1. Even if the airlines publish only a single fare (with every ticket a single one way PU), and all the airports in a passenger's itinerary are fixed, so that the only remaining choice is what flights to use between the consecutive airports, deciding whether there is a valid ticket is NP-hard.

2. Fixing the flights and priceable units, but leaving open the choice of fares to pay for each flight, deciding whether there is a valid ticket is NP-hard.

3. Removing bounds on the size of solutions, the general question of whether there is a ticket for a query is EXPSPACE-hard. That is, air travel planning is at least as hard (it might be harder) as deciding whether a computer program that can use space exponentially bigger than the input halts. EXPSPACE-hard problems are (thought to be) much harder than NP-complete problems like the traveling salesman problem, and even much harder than PSPACE-complete problems like playing games optimally. There is no practical hope that computers will ever be able to solve EXPSPACE-hard problems perfectly, even if quantum computing becomes a reality.

4. The final result shows that just finding out whether there is a valid solution for a query is actually harder than EXPSPACE-complete: it is unsolvable (undecidable). The question of whether a valid ticket exists can not be solved for all databases and all queries no matter how long a computer thinks. However the full proof of this result is considerably more complex than the EXPSPACE-hard proof without offering any greater understanding of the problem.

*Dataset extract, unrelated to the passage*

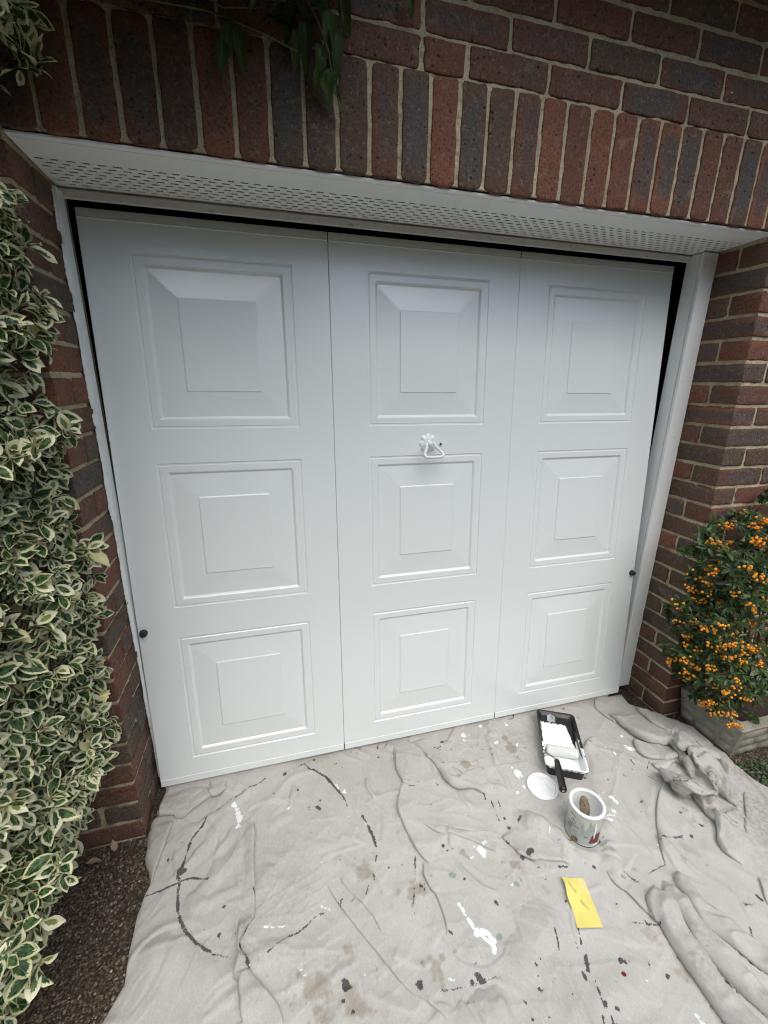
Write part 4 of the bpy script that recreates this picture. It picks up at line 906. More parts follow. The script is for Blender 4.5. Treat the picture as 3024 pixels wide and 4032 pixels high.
    for pts, h, w in TUBES:
        pts = smooth_poly(pts, 10)
        m = near(gx, gy, pts, w * 1.6)
        d, s_, t, nx, ny = seg_dist(gx[m], gy[m], pts)
        ww = w * (.74 + .52 * vnoise(t * 6 + h * 999, t * 0 + 3, 79)) * np.clip(.22 + t * 4.5, 0, 1)
        tap = np.clip(t * 8 + .15, 0, 1) * np.where((t <= 0), np.exp(-(d / .006) ** 2), 1)
        sd = d * s_
        q = np.clip(sd / ww + .10, -1, 1)
        stri = (1 - np.abs(2 * vnoise(sd * 95 + 2.5 * np.sin(t * 5) + 50, t * 3.5 + h * 321, 95) - 1)) ** 2.2
        phi = np.clip(sd / ww, -1, 1) * R(128)
        zc_ = (np.cos(phi) - math.cos(R(128))) / (1 - math.cos(R(128)))
        prof = h * tap * (zc_ * (.93 + .12 * np.sin(t * 17 + h * 500))) + .0105 * (stri - .35 + .5 * (fbm(gx[m] * 22, gy[m] * 22, 97, 3) - .45)) * tap * np.clip(zc_, 0, 1)
        ins = (np.abs(sd) < ww)
        win = ins & (prof > z[m] - .004) & (prof > tz[m])
        shift = np.where(ins, .93 * ww * np.sin(phi) - sd, -np.sign(sd) * .267 * ww * np.exp(-(np.abs(sd) - ww) / (.4 * ww))) * np.clip(tap, 0, 1) * np.where((t <= 0) | (t >= 1), np.exp(-(d / .006) ** 2), 1)
        tmp = tz[m]; tmp[win] = prof[win]; tz[m] = tmp
        for arr, nn in ((tx, nx), (ty, ny)):
            q_ = arr[m]; use = win | (~ins & (tmp <= 0)); q_[use] = (shift * nn)[use]; arr[m] = q_
    z = np.maximum(z, tz); dx += tx; dy += ty
    def flat(cx, cy, r0, r1, zz):
        nonlocal z
        k = np.clip((np.hypot(gx - cx, gy - cy) - r0) / (r1 - r0), 0, 1); k = k * k * (3 - 2 * k)
        z = zz * (1 - k) + z * k
    flat(*TIN, .052, .085, .0045)
    flat(.648, -.171, .052, .085, .006)
    # tray footprint
    a = R(-27.5); c, s_ = math.cos(a), math.sin(a)
    lx = (gx - .819) * c + (gy + .038) * s_; ly = -(gx - .819) * s_ + (gy + .038) * c
    k = np.clip(np.maximum((np.abs(lx) - .075) / .04, (np.abs(ly) - .14) / .04), 0, 1)
    z = .006 * (1 - k) + z * k
    # under the leaf the sheet lies flat; the edge lies close to the paving
    k = np.clip((gy - .135) / .022, 0, 1); z = z * (1 - k) + np.minimum(z, .012) * k
    P = OUTLINE
    de, se, t, nx, ny = seg_dist(gx, gy, P + [P[0]])
    inside = np.zeros_like(gx, bool)
    for (ax, ay), (bx, by) in zip(P, P[1:] + [P[0]]):
        if ay == by: continue
        cnd = (ay > gy) != (by > gy)
        inside ^= cnd & (gx < (bx - ax) * (gy - ay) / (by - ay) + ax)
    k = np.clip(de / .012, 0, 1) ** .5
    z = z * (.35 + .65 * k)
    z = np.maximum(z, .0028)
    keep = inside | (de < st * .75)
    # pull border vertices onto the outline
    out = keep & ~inside
    cx_ = gx.copy(); cy_ = gy.copy()
    cx_[out] -= (nx * se * de)[out]; cy_[out] -= (ny * se * de)[out]
    X = cx_ + dx; Y = cy_ + dy
    z[out] = .002
    # paint
    nb = fbm(gx * 55, gy * 55, 90, 3) - .45
    ch = [np.zeros_like(z) for _ in range(5)]
    for pts, w, sv, c_ in LINES:
        pts = smooth_poly(pts)
        m = near(gx, gy, pts, w * 3)
        d, s_, t, _, _ = seg_dist(gx[m], gy[m], pts)
        d = d + nb[m] * w * .9
        gap = .55 + .75 * vnoise(t * 14 + w * 3000, np.zeros_like(t) + len(pts), 12)
        v = sv * np.clip(gap, 0, 1.05) * np.clip(1.25 - d / (w * .50), 0, 1)
        ch[c_][m] = np.maximum(ch[c_][m], v)
    for (bx, by), r_, sv, c_ in BLOBS:
        if r_ <= 0: continue
        m = (np.abs(gx - bx) < r_ * 2.5) & (np.abs(gy - by) < r_ * 2.5)
        d = np.hypot(gx[m] - bx, gy[m] - by) * (1 + 2.6 * nb[m]) * (1.65 if c_ in (0, 3, 4) else 1.)
        soft = 1.6 if c_ == 2 else 1.35
        v = sv * np.clip(soft - d / r_ * (1.3 if c_ == 2 else 1.05), 0, 1)
        ch[c_][m] = np.maximum(ch[c_][m], v)
    # small drips everywhere, more on the right
    rg = np.random.default_rng(5)
    for i in range(170):
        bx, by = rg.uniform(-.6, 1.45), rg.uniform(-.95, .15)
        if (bx < .1 and rg.random() < .55) or (bx > .85 and by < -.45): continue
        r_ = rg.gamma(2.0, .0007) + .0013; el = rg.uniform(1, 2.6); an = rg.uniform(.4, 1.3) * (1 if rg.random() < .6 else -1)
        m = (np.abs(gx - bx) < r_ * 5) & (np.abs(gy - by) < r_ * 5)
        u = (gx[m] - bx) * math.cos(an) + (gy[m] - by) * math.sin(an); v_ = -(gx[m] - bx) * math.sin(an) + (gy[m] - by) * math.cos(an)
        d = np.hypot(u / el, v_) * (1 + .8 * nb[m])
        c_ = 0 if rg.random() < .62 else (1 if rg.random() < .75 else 2)
        ch[c_][m] = np.maximum(ch[c_][m], rg.uniform(.45, .9) * np.clip(1.4 - d / r_, 0, 1))
    # trodden-in grime: right-hand side and near the folds
    dirt = np.clip((fbm(gx * 3.1 + 4, gy * 3.1, 70, 4) - .47) * 3.2, 0, 1) * (.25 + .5 * np.clip((gx - .2) / 1.0, 0, 1))
    dirt += np.clip((fbm(gx * 9 + 4, gy * 9, 75, 4) - .5) * 3, 0, 1) * .25 * np.clip((gx + .1) / .8, .2, 1)
    dirt += np.clip((z - .014) / .02, 0, 1) * np.clip((fbm(gx * 16 + 3, gy * 16, 81, 4) - .38) * 3.2, 0, 1) * .5
    idx = -np.ones(gx.shape, int); idx[keep] = np.arange(keep.sum())
    fq = np.stack([idx[:-1, :-1], idx[1:, :-1], idx[1:, 1:], idx[:-1, 1:]], -1).reshape(-1, 4)
    fq = fq[(fq >= 0).all(1)]
    co = np.stack([X[keep], Y[keep], z[keep]], 1).astype(np.float32)
    me = bpy.data.meshes.new('dust_sheet')
    me.vertices.add(len(co)); me.vertices.foreach_set('co', co.ravel())
    me.loops.add(fq.size); me.loops.foreach_set('vertex_index', fq.ravel().astype(np.int32))
    me.polygons.add(len(fq)); me.polygons.foreach_set('loop_start', (np.arange(len(fq)) * 4).astype(np.int32))
    me.update(calc_edges=True); me.validate()
    me.materials.append(MAT['cloth']); me.shade_smooth()
    c1 = np.stack([ch[0][keep], ch[1][keep], ch[2][keep], np.ones(len(co))], 1); c2 = np.stack([ch[3][keep], ch[4][keep], dirt[keep], np.ones(len(co))], 1)
    me.attributes.new('st1', 'FLOAT_COLOR', 'POINT').data.foreach_set('color', c1.astype(np.float32).ravel())
    me.attributes.new('st2', 'FLOAT_COLOR', 'POINT').data.foreach_set('color', c2.astype(np.float32).ravel())
    tag(link('dust_sheet', me), 'crumpled off-white cotton dust sheet with black and white paint marks spread on the ground', 'dust sheet')
cloth()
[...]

One interesting result not written up here is that even completely fixing the flights and fares of a ticket, so that the only remaining question is how to partition the fares into priceable units, is NP-complete. This is interesting because only flight and fare information makes its way onto printed tickets, not the grouping of fares into PUs. Therefore the problem of just validating a printed ticket is worst-case NP-complete, though it is rarely difficult in practice.